The team pasted custom-made stickers on a stop sign that introduced new patterns, while leaving the original letters visible. Humans could still read the sign perfectly, but the object recognition algorithm picked up something entirely different: a 45-mile speed limit road sign. If this happened in real life, it could have led to severe consequences.

“This experiment has made the public realise how important security is for artificial intelligence,” said Li. “AI is likely to change the fate of human beings, but how safe is it?”

Born and raised in China, Li currently serves as an associate professor at the University of Illinois at Urbana-Champaign, where she is at the forefront of US research on so-called adversarial learning. This field pits AI systems against each other based on game theory, which helps in the development of groundbreaking methodologies to improve the robustness of AI.

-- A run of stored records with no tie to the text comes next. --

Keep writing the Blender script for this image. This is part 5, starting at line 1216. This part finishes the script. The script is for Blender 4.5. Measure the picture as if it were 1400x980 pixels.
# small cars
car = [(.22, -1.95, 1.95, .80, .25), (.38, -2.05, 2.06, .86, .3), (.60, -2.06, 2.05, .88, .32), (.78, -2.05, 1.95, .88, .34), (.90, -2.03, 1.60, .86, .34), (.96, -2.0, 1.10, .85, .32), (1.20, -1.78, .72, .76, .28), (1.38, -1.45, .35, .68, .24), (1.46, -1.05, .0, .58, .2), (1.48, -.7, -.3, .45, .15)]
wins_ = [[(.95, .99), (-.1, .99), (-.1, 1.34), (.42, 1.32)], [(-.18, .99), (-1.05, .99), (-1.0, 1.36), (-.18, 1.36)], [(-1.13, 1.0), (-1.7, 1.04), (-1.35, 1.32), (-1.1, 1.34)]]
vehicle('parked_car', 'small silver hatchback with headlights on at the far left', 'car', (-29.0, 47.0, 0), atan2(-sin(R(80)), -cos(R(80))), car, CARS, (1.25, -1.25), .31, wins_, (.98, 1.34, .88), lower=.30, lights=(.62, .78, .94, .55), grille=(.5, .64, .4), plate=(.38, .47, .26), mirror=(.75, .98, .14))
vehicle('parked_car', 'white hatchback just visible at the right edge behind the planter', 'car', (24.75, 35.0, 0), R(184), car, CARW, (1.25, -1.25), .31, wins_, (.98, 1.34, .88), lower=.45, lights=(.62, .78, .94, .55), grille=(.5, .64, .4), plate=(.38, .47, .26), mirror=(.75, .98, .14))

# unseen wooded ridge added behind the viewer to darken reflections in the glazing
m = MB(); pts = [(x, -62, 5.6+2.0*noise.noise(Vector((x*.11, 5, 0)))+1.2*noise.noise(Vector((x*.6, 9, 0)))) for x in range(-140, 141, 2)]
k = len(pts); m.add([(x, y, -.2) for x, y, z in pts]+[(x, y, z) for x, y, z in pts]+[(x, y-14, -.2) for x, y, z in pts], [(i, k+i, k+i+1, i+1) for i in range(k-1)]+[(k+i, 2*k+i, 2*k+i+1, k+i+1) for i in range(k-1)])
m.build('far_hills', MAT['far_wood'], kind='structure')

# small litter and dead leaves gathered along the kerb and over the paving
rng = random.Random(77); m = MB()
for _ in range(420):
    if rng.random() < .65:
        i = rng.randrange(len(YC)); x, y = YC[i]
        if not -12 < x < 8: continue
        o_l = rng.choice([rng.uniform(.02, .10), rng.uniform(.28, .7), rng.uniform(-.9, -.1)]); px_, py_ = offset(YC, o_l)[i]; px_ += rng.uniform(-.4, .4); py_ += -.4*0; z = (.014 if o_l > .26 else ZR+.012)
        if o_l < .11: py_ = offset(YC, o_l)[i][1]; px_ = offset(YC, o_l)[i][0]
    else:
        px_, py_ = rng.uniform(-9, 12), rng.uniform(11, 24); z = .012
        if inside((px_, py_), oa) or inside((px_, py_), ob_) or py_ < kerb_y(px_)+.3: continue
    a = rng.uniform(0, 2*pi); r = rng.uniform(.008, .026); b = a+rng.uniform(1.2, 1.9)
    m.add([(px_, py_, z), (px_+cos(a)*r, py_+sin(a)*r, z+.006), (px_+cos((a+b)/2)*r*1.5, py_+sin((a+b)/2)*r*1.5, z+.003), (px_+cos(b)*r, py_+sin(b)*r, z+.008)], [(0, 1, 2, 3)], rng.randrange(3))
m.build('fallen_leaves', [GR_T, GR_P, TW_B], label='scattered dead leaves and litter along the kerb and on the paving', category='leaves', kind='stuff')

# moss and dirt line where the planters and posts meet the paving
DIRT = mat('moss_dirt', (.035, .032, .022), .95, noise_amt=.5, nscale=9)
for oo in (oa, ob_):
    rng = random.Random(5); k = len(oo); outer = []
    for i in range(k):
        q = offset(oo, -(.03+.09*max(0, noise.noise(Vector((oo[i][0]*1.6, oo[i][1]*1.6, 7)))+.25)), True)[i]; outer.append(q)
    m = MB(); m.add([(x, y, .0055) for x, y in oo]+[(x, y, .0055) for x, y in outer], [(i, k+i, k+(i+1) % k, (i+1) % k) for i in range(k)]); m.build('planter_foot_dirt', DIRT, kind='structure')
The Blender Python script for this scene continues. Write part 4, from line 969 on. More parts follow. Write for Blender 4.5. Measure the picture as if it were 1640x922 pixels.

One goal of Li’s work is to make machine learning safer and more trustworthy by incorporating human knowledge and reasoning. Specifically, it explores optimal adversarial strategies – the kind of hacks that fool AI, but often slip under the radar because they appear harmless to the human eye. Machine learning, a branch of AI, uses algorithms to find patterns in massive amounts of data.

“Right now, AI is facing a bottleneck because it is based on statistics,” said Li. “It will be smarter if it uses logical thinking like humans to predict and learn if it is under attack.”

Her research has had real-world applications. As more financial services companies use facial recognition in their payment systems, Li said her team has been working with these businesses to secure their applications.

Her team also helps IBM build software to protect Watson, the company’s data analytics processing system that is capable of answering questions posed in natural language. Their work helps Watson avoid absorbing insults or curse words into its lexicon, so that it can maintain a polite conversation at all times and deliver appropriate answers to users‘ queries.